EXERCISE AIM: Return every line of the material exactly.

[start DATA PROVIDED]

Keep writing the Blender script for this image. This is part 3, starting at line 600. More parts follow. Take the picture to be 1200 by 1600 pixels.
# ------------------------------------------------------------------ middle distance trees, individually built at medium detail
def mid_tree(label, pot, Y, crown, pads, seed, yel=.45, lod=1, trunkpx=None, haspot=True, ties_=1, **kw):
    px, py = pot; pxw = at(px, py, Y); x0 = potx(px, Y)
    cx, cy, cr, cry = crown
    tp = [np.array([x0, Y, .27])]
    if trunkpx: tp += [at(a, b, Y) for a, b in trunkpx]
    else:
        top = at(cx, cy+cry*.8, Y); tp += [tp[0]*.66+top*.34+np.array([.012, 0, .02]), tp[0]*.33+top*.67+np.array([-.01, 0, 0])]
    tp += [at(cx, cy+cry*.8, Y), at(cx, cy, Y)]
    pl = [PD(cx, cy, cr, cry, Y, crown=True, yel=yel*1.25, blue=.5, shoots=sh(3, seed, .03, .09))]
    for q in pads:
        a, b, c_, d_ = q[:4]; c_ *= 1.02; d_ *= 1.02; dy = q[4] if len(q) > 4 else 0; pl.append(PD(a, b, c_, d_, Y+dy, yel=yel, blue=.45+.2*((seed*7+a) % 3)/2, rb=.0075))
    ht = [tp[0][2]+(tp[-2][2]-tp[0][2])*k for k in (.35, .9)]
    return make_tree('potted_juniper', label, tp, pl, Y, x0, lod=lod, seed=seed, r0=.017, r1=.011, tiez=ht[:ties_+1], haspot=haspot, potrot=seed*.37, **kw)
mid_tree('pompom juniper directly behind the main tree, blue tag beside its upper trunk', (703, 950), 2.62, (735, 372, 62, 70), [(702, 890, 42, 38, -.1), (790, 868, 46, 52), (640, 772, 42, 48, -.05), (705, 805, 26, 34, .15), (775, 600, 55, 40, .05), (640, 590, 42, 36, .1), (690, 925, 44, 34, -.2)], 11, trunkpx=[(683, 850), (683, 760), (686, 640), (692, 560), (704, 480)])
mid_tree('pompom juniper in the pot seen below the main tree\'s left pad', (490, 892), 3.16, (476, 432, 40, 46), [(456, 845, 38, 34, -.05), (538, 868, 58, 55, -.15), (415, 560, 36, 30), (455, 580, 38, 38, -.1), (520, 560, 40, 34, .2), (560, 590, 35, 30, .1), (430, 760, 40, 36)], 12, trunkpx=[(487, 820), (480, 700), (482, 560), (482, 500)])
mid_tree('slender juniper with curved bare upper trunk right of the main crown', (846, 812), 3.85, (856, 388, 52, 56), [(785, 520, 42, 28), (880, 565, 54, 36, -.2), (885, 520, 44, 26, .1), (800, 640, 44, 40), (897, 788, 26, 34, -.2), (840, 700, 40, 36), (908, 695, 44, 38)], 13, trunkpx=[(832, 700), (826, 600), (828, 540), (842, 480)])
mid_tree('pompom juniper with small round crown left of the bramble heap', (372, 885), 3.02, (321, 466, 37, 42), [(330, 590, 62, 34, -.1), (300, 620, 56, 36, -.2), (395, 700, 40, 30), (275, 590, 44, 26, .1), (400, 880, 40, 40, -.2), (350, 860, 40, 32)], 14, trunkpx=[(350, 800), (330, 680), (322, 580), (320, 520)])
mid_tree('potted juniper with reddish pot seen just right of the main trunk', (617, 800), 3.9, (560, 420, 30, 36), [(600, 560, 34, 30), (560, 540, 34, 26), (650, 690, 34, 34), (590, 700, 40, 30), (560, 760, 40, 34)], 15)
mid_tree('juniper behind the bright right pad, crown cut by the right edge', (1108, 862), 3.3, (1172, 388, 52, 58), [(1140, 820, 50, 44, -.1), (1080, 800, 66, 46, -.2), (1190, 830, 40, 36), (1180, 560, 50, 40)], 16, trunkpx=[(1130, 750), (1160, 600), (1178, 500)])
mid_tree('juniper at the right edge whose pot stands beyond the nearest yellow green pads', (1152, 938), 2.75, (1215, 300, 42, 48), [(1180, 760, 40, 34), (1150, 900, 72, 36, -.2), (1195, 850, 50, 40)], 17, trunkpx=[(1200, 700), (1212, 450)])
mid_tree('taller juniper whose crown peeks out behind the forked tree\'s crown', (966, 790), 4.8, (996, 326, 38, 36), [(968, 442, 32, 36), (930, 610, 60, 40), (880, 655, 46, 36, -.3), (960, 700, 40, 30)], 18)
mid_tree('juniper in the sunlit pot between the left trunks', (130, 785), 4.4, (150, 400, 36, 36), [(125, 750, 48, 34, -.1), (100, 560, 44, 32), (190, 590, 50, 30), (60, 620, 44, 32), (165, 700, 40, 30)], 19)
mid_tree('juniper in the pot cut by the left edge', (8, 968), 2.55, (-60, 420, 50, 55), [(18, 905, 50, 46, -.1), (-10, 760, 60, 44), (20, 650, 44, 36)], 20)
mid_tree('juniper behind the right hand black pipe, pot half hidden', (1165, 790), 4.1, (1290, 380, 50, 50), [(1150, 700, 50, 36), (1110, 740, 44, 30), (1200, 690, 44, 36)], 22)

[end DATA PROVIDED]

ANSWER IN FULL:
Keep writing the Blender script for this image. This is part 3, starting at line 600. More parts follow. Take the picture to be 1200 by 1600 pixels.
# ------------------------------------------------------------------ middle distance trees, individually built at medium detail
def mid_tree(label, pot, Y, crown, pads, seed, yel=.45, lod=1, trunkpx=None, haspot=True, ties_=1, **kw):
    px, py = pot; pxw = at(px, py, Y); x0 = potx(px, Y)
    cx, cy, cr, cry = crown
    tp = [np.array([x0, Y, .27])]
    if trunkpx: tp += [at(a, b, Y) for a, b in trunkpx]
    else:
        top = at(cx, cy+cry*.8, Y); tp += [tp[0]*.66+top*.34+np.array([.012, 0, .02]), tp[0]*.33+top*.67+np.array([-.01, 0, 0])]
    tp += [at(cx, cy+cry*.8, Y), at(cx, cy, Y)]
    pl = [PD(cx, cy, cr, cry, Y, crown=True, yel=yel*1.25, blue=.5, shoots=sh(3, seed, .03, .09))]
    for q in pads:
        a, b, c_, d_ = q[:4]; c_ *= 1.02; d_ *= 1.02; dy = q[4] if len(q) > 4 else 0; pl.append(PD(a, b, c_, d_, Y+dy, yel=yel, blue=.45+.2*((seed*7+a) % 3)/2, rb=.0075))
    ht = [tp[0][2]+(tp[-2][2]-tp[0][2])*k for k in (.35, .9)]
    return make_tree('potted_juniper', label, tp, pl, Y, x0, lod=lod, seed=seed, r0=.017, r1=.011, tiez=ht[:ties_+1], haspot=haspot, potrot=seed*.37, **kw)
mid_tree('pompom juniper directly behind the main tree, blue tag beside its upper trunk', (703, 950), 2.62, (735, 372, 62, 70), [(702, 890, 42, 38, -.1), (790, 868, 46, 52), (640, 772, 42, 48, -.05), (705, 805, 26, 34, .15), (775, 600, 55, 40, .05), (640, 590, 42, 36, .1), (690, 925, 44, 34, -.2)], 11, trunkpx=[(683, 850), (683, 760), (686, 640), (692, 560), (704, 480)])
mid_tree('pompom juniper in the pot seen below the main tree\'s left pad', (490, 892), 3.16, (476, 432, 40, 46), [(456, 845, 38, 34, -.05), (538, 868, 58, 55, -.15), (415, 560, 36, 30), (455, 580, 38, 38, -.1), (520, 560, 40, 34, .2), (560, 590, 35, 30, .1), (430, 760, 40, 36)], 12, trunkpx=[(487, 820), (480, 700), (482, 560), (482, 500)])
mid_tree('slender juniper with curved bare upper trunk right of the main crown', (846, 812), 3.85, (856, 388, 52, 56), [(785, 520, 42, 28), (880, 565, 54, 36, -.2), (885, 520, 44, 26, .1), (800, 640, 44, 40), (897, 788, 26, 34, -.2), (840, 700, 40, 36), (908, 695, 44, 38)], 13, trunkpx=[(832, 700), (826, 600), (828, 540), (842, 480)])
mid_tree('pompom juniper with small round crown left of the bramble heap', (372, 885), 3.02, (321, 466, 37, 42), [(330, 590, 62, 34, -.1), (300, 620, 56, 36, -.2), (395, 700, 40, 30), (275, 590, 44, 26, .1), (400, 880, 40, 40, -.2), (350, 860, 40, 32)], 14, trunkpx=[(350, 800), (330, 680), (322, 580), (320, 520)])
mid_tree('potted juniper with reddish pot seen just right of the main trunk', (617, 800), 3.9, (560, 420, 30, 36), [(600, 560, 34, 30), (560, 540, 34, 26), (650, 690, 34, 34), (590, 700, 40, 30), (560, 760, 40, 34)], 15)
mid_tree('juniper behind the bright right pad, crown cut by the right edge', (1108, 862), 3.3, (1172, 388, 52, 58), [(1140, 820, 50, 44, -.1), (1080, 800, 66, 46, -.2), (1190, 830, 40, 36), (1180, 560, 50, 40)], 16, trunkpx=[(1130, 750), (1160, 600), (1178, 500)])
mid_tree('juniper at the right edge whose pot stands beyond the nearest yellow green pads', (1152, 938), 2.75, (1215, 300, 42, 48), [(1180, 760, 40, 34), (1150, 900, 72, 36, -.2), (1195, 850, 50, 40)], 17, trunkpx=[(1200, 700), (1212, 450)])
mid_tree('taller juniper whose crown peeks out behind the forked tree\'s crown', (966, 790), 4.8, (996, 326, 38, 36), [(968, 442, 32, 36), (930, 610, 60, 40), (880, 655, 46, 36, -.3), (960, 700, 40, 30)], 18)
mid_tree('juniper in the sunlit pot between the left trunks', (130, 785), 4.4, (150, 400, 36, 36), [(125, 750, 48, 34, -.1), (100, 560, 44, 32), (190, 590, 50, 30), (60, 620, 44, 32), (165, 700, 40, 30)], 19)
mid_tree('juniper in the pot cut by the left edge', (8, 968), 2.55, (-60, 420, 50, 55), [(18, 905, 50, 46, -.1), (-10, 760, 60, 44), (20, 650, 44, 36)], 20)
mid_tree('juniper behind the right hand black pipe, pot half hidden', (1165, 790), 4.1, (1290, 380, 50, 50), [(1150, 700, 50, 36), (1110, 740, 44, 30), (1200, 690, 44, 36)], 22)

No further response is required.